In the eighteenth and nineteenth centuries, we in the UK persuaded ourselves – churches too – that negroes from Africa were less than fully human, and that is was okay to treat them as assets to be bought and sold, and killed at will. We also believed, until the myth unravelled in the trenches of the First World War, that we the British were morally superior to everyone else on the planet.
There is an apocryphal story of a British ambassador who, just before the First World War, wanted to know from the Buckingham Palace protocol unit who would take precedence at a dinner: he or the Dali Lama? The reply snapped back, “The Dali Lama thinks he’s God: you take precedence.” The point is this is said to be true!
So it appears that mankind can believe in more or less anything – including sun, ancestor and animal worship, and money, sex and golf worship.

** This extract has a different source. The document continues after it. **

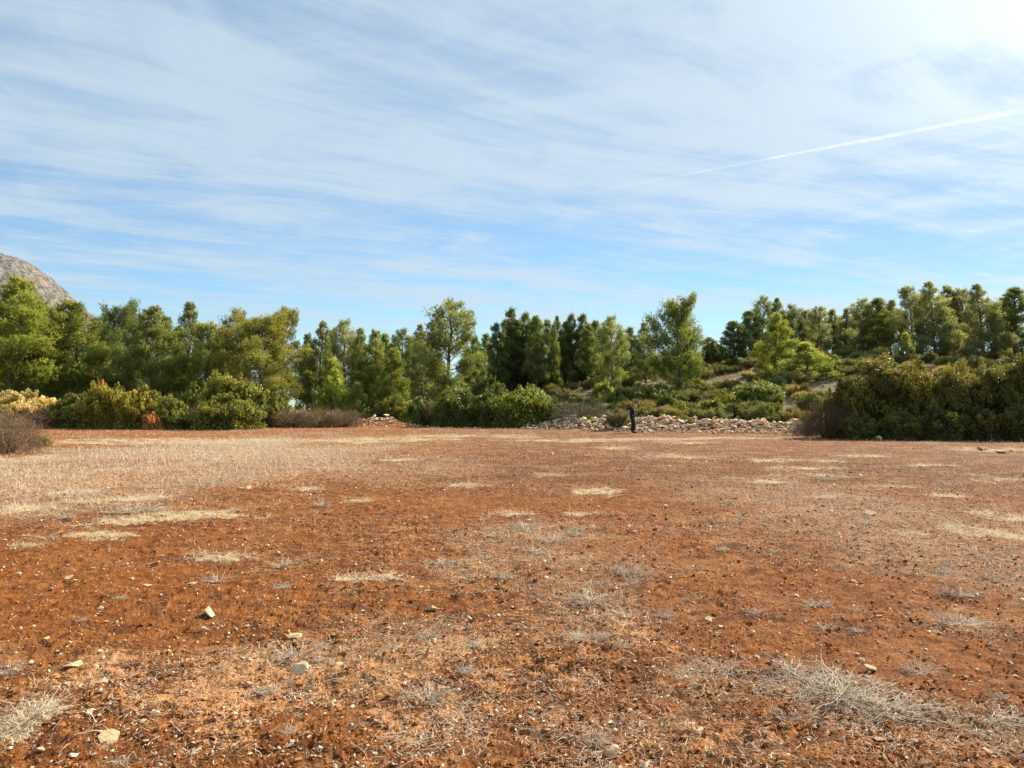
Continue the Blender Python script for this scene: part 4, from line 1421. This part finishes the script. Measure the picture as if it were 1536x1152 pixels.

However far-fetched the proposition may be, given the right circumstances and often under the influence of a charismatic leader, people will fall into line.
Well you may think that things are different today, that we are cleverer and wiser, and that we have learned from the mistakes of the past. Just stop for a moment. What evidence is there that this is true? Our contemporary advertising industry thrives on the improbable proposition that however unpromising the raw material, if Joe or Mary Soap wears this scent or drives that car, or carries that case or handbag, they will transform from frogs into princes and become irresistible to anyone of the opposite sex. And since the dawn of time, mankind has tried to validate the experiment that money, sex and power will bring happiness. In any other scientific field, this experiment would have been scrapped long since, but no: as if riding on a tight loop, mankind keeps on trying!
Well many of you may think that the beliefs of the religious communities are all equally daft, and on the same level as the “tooth fairy” of childhood. Well of course that’s a matter of opinion but some strange quirks catch the eye.
In 1999, the English football manager Glen Hoddle announced that he believed in a rather peculiar theory of “reincarnation” and that today’s physically handicapped people are paying for the sins of past generations. These arresting remarks generated an inevitable firestorm of criticism. The then prime minister, Tony Blair, said that Hoddle’s views were so disgusting he should resign as football manager, and soon Hoddle was forced from his job.
Then in 2009, the bones of St Therese of Lisieux came to London at the invitation of the Catholic Church. Thousands of the faithful were able to file past these relics for a fee. I presume the idea – apart from making money – was that some of the sanctity of the saint would rub off on the viewer.
Matthew Parris noted that Prime Minister Blair was queuing. Now Parris and I think that the saintly bones are just bones and that treating them as a sort of good luck charm is just as bizarre – if not as offensive – as Glen Hoddle’s beliefs.
I am reminded of the Yorkshire saying, “There’s now’t so queer as folk!”